I wasn't being cynical. Anzac Day is not about commemorating victory; it's a commemoration of Gallipoli first, then it's a version of Remembrance Day that encompasses all the wars Australia has fought since 1914-18. And the victories are not the focus of the commemorations of the day's events, the sacrifices are.
Alexius said:
For it to be part of the ANZAC mythos, you'd need the force to be opposed by a close-to-equivalent German force.
Then it'd still be largely forgotten in our history as it would still be a relatively quick (although bloodier than OTL) victory. Just as the WWII battles of Buna and Gona are overshadowed by the desperate campaign on the Kokoda track, El Alamein is overshadowed by Tobruk (and Australia suffered more casualties in the decisive action at Alamein than the defence of Tobruk), and the more successful AIF battles on the Western Front of 1918 have only recently started to receive a lot of attention, with the main French Anzac Day services taking place at Villers-Bretonneux.
The Burma Railway and Vietnam play a larger role in the Anzac legend than all of the battles fought in PNG and Borneo after late 1942. We like our disasters and near-disasters, we do. None of this D-Day-overwhelming-success stuff, if you don't mind.

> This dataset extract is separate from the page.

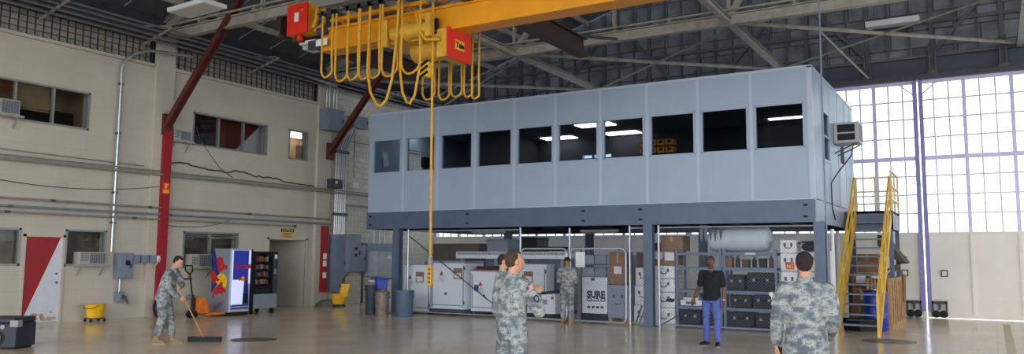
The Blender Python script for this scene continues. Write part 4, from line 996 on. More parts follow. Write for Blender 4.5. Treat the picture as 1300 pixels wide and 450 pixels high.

LATE ADDITION: In the last year the discovery of the wreck of HMAS Sydney,
lost at sea in nineteen forty-one with all hands on board after being ambushed by the Nazi raider Kormaran, has given Australia another household-name tragedy that is now more famous in this country than any battle honour of the RAN in its entire history. Perhaps a liner carrying the entire military component of the ANMEF could meet with the same fate at the hands of the perfidious Germans in 1914?